Diğer taraftan bozma kararı öncesinde mahkemece 160.000.-TL tazminatın davalıdan tahsiline, fazlaya ilişkin isteğin reddine karar verilmiş, Hazinenin temyizi üzerine Yargıtay 1. Hukuk Dairesince Hazine yararına araştırmaya yönelik bozulmuştur. Davacılar ilk kararı temyiz etmediklerinden Hazine yararına usuli kazanılmış hak oluşmuştur. Artık bu aşamadan sonra Hazinenin temyizi üzerine Hazine lehine olan bozma sonrası yapılan bilirkişi incelemesiyle belirlenen 211.728,75.-TL tazminata karar verilemez.

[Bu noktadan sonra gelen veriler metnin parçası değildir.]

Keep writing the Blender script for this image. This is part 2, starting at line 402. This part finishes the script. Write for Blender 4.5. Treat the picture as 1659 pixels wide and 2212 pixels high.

Bu durumda mahkemece hükmüne uyulan Yargıtay 1. Hukuk Dairesinin bozma kararı uyarınca çekişmeli taşınmazın tapu kaydının iptaline ilişkin ... Asliye Hukuk Mahkemesinin 1995/272 E. - 1999/157 K. sayılı kararının kesinleştiği 10.06.1999 tarihindeki değerine hükmedilmesi gerekirken dosya kapsamına uygun düşmeyen gerekçe ile yazılı şekilde hüküm kurulması doğru değildir.
SONUÇ: Yukarıda açıklanan nedenlerle davalı Hazine vekilinin temyiz itirazlarının kabulü ile hükmün BOZULMASINA, 09.02.2017 tarihinde oybirliğiyle karar verildi.